Aim of the task: Without the pictures, output the lines of the material from the very first through the one that holds "COL = SC.collection".

Information provided:
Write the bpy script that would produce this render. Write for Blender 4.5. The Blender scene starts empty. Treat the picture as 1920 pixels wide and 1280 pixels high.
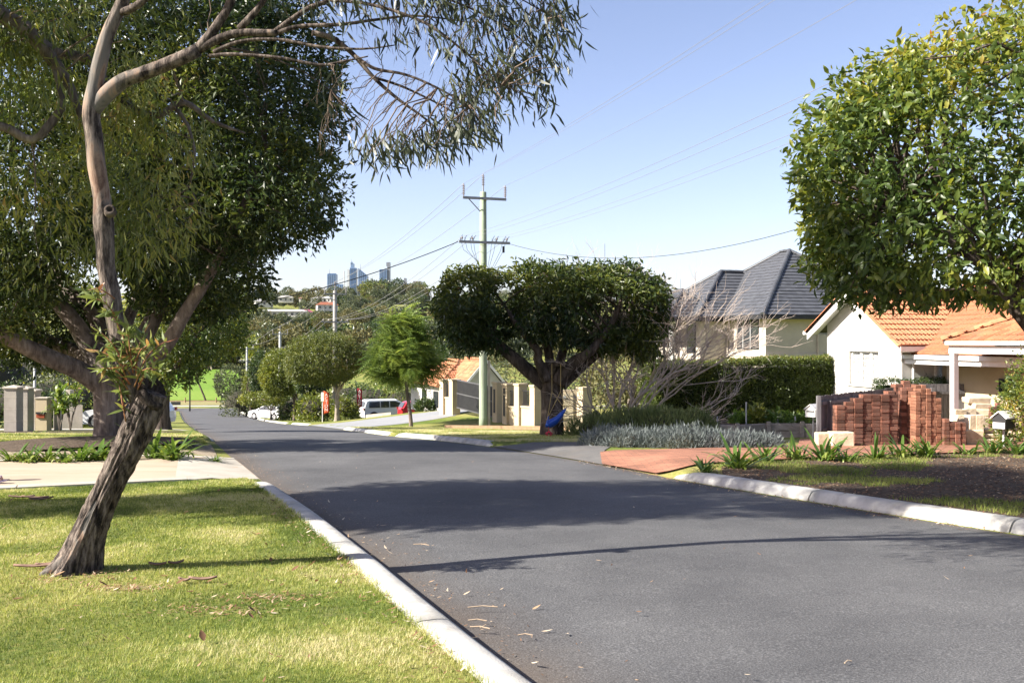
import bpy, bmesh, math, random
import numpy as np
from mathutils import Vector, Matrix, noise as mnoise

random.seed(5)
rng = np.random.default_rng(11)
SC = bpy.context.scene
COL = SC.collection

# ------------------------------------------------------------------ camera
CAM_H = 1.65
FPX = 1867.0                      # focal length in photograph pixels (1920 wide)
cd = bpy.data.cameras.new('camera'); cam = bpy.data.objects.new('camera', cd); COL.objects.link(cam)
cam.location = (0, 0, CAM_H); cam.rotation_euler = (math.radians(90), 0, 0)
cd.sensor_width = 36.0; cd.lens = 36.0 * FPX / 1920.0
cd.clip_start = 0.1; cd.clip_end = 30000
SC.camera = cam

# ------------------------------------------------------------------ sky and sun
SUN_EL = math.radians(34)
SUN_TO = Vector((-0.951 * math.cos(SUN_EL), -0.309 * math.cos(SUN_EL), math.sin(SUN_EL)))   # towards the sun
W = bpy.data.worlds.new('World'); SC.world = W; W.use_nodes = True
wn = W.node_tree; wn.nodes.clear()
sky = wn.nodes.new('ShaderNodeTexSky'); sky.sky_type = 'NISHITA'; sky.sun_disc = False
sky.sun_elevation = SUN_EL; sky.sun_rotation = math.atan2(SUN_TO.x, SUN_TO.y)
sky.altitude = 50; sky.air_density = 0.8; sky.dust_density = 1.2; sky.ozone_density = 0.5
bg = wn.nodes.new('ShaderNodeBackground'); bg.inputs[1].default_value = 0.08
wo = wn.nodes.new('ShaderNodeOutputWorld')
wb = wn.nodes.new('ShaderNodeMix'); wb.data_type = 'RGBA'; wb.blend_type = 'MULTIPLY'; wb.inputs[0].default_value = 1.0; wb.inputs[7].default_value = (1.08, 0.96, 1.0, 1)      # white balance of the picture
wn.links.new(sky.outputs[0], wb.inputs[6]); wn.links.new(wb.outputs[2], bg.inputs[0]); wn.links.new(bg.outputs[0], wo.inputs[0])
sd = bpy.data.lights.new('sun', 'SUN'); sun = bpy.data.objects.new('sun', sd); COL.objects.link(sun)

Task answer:
Write the bpy script that would produce this render. Write for Blender 4.5. The Blender scene starts empty. Treat the picture as 1920 pixels wide and 1280 pixels high.
import bpy, bmesh, math, random
import numpy as np
from mathutils import Vector, Matrix, noise as mnoise

random.seed(5)
rng = np.random.default_rng(11)
SC = bpy.context.scene
COL = SC.collection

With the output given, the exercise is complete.